Cows: Distortion, for Starters

Cows: Distortion, for Starters

Coming out of a Minneapolis scene also sporting the likes of Hüsker Dü, supreme noiseniks themselves, Cows often find themselves compared to those better known Twin Cities’ musicians. It’s not a specious side-by-side. Each group favored ridiculously distorted guitar sounds, tempos shifting from quick-step punk to plodding rock stuffs. And while each group, increasingly over time, sought to assimilate a bit of pop structure to its work, Cows never approached the sort of general accessibility that Hüskers did.
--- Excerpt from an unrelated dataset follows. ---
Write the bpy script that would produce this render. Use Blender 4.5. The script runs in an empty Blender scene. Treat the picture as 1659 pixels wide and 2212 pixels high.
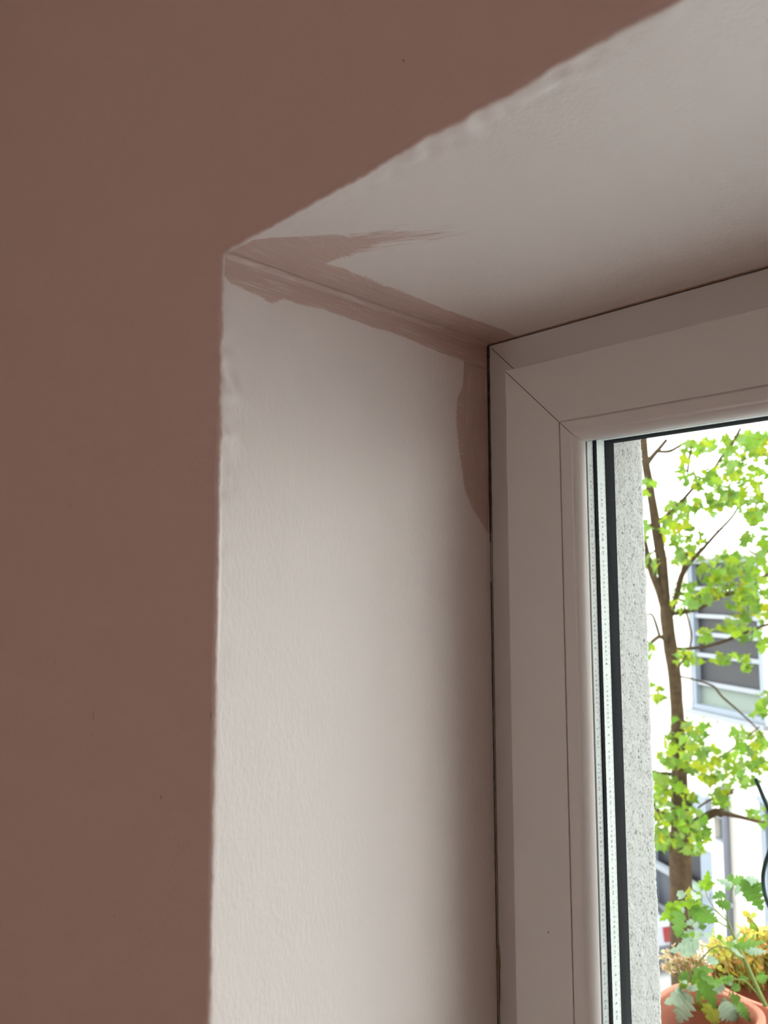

At the time of Cows’ first long player, 1987’s Taint Pluribus Taint Unum, Nirvana’s Bleach was still a few years off even as the rest of the country wallowed in the post-punk noise-rock thing. Affixing any sort of commercial viability onto music like what the Cows were producing then seemed ludicrous. Granted, the band kept at it until the late nineties, but latter day listeners have to believe that was out of persistence as much as the glimmer of hope that the band would get a break in the wake of Alterna-nation springing.
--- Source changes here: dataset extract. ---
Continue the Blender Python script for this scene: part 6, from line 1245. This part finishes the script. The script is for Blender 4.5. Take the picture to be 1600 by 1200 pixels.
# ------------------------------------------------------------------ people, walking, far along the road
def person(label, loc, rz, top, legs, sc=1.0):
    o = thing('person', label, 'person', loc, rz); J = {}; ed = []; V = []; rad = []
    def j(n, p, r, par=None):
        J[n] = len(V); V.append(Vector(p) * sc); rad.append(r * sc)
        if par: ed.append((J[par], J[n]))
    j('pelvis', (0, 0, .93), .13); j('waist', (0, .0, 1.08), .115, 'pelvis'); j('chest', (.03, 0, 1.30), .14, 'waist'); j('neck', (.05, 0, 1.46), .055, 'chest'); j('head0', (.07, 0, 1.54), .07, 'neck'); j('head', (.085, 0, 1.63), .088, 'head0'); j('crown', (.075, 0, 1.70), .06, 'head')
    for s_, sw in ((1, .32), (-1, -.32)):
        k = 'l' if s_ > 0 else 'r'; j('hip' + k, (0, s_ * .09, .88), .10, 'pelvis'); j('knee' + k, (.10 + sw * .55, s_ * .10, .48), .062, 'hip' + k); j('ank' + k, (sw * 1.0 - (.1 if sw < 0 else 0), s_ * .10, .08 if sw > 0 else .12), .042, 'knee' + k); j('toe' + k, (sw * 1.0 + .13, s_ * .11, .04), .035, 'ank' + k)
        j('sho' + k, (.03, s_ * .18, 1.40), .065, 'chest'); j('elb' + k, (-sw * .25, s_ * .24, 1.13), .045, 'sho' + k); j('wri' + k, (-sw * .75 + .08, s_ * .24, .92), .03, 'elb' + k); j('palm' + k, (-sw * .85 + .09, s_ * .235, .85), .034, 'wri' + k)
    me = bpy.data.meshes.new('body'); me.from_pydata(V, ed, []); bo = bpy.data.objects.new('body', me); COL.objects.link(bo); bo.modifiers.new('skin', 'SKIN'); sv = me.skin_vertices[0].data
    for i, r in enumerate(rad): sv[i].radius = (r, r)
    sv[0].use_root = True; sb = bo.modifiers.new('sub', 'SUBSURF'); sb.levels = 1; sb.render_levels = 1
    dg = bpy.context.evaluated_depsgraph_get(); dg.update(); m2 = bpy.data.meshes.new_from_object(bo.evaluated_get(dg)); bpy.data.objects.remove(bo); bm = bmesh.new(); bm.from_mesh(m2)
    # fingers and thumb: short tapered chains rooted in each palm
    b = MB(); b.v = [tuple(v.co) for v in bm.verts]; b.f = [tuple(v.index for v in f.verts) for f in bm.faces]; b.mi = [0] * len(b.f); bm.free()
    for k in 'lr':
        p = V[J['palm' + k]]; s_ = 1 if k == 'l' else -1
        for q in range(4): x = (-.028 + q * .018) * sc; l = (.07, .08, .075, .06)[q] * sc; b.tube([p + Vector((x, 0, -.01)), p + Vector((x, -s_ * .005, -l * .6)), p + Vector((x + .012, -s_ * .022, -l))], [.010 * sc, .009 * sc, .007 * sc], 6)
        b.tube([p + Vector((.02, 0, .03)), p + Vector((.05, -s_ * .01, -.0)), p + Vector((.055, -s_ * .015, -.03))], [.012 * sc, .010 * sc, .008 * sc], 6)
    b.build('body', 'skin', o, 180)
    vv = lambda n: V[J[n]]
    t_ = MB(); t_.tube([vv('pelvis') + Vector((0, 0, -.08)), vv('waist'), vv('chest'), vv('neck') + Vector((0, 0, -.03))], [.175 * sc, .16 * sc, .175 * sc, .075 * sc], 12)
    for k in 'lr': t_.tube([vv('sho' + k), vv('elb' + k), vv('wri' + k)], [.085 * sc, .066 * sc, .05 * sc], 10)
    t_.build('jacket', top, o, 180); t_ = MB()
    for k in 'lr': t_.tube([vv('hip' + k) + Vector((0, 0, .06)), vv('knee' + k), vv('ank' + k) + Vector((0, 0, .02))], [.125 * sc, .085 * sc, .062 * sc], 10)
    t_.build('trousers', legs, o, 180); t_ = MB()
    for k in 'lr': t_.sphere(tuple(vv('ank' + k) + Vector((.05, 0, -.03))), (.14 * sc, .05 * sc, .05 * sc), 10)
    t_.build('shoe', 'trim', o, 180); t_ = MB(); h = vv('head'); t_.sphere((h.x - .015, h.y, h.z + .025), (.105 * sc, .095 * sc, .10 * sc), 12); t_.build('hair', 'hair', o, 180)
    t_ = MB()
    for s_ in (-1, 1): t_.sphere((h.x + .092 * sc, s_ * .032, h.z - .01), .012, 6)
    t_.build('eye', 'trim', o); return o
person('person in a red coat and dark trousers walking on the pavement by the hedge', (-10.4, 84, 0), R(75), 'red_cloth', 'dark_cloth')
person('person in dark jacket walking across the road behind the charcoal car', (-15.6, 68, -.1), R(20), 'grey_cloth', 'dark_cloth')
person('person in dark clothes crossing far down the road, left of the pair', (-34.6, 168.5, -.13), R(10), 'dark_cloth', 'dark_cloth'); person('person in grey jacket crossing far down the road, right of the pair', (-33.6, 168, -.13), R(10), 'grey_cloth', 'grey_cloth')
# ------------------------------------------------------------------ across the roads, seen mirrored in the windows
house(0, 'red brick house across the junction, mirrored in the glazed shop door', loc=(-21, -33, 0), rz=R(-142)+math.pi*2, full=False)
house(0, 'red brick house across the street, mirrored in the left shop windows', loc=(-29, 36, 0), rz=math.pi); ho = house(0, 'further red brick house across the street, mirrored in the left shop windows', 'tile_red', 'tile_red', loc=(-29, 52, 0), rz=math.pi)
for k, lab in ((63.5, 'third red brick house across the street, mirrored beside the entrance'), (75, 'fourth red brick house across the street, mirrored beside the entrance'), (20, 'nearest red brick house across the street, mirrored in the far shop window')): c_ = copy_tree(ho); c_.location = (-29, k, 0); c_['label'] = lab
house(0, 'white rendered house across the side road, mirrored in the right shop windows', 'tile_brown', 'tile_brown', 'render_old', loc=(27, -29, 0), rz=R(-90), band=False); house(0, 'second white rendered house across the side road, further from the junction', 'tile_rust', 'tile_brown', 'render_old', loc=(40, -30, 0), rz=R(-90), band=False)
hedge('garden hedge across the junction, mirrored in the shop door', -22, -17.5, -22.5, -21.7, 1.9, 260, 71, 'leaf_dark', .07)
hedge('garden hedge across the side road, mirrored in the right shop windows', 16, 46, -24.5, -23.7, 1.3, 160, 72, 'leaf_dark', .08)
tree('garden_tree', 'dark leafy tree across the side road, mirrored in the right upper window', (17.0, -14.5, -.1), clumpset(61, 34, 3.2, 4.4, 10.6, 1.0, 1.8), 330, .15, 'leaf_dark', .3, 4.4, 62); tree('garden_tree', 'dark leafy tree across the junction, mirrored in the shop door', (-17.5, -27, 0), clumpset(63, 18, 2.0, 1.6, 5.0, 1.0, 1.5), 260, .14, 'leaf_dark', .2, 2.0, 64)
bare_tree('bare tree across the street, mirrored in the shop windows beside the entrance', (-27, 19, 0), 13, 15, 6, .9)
Cows didn’t get that break. And instead, Shannon Selberg would go on to found Heroine Sheiks, achieving a bit more notoriety.

Either way, the recorded legacy Cows left behind hasn’t yet been subsumed in the backwards gazing, highfalutin recasting of independent rock from the era. And it’s really kinda difficult to understand why. With vocals edging towards the Big Boys, Selberg and company put together twelve tracks for its debut that didn’t let up and probably couldn’t be properly contrasted with another full length work apart from late-period Black Flag. “Yellowbelly” isn’t that disenchanted with life, but Kevin Rutmanis’ bass here gives an ample display of how indispensible the low end was to Cows. The song actually opens with a huge groove prior to Selberg starting his screeching. After that it’s all guitars struggling to be heard and express some sort of violent depression. The rest of Taint Pluribus Taint Unum isn’t all that drastically different. And for the most part, it’s all a variation on a theme.

By the time listeners get to the punky penultimate “Mother (I Love That Bitch),” it’s almost a relief to arrive at the six minute closer, “Weird Kitchen.” Maybe a nod to the Doors’ “Soul Kitchen” or the Buzzcocks’ Another Music Different Kitchen, the song’s mostly dirgey reverence for oddities. As slow as the song gets, Cows don’t lose the aggression from early offerings, it’s just encased in an unsteady swagger and sheets of guitar noise.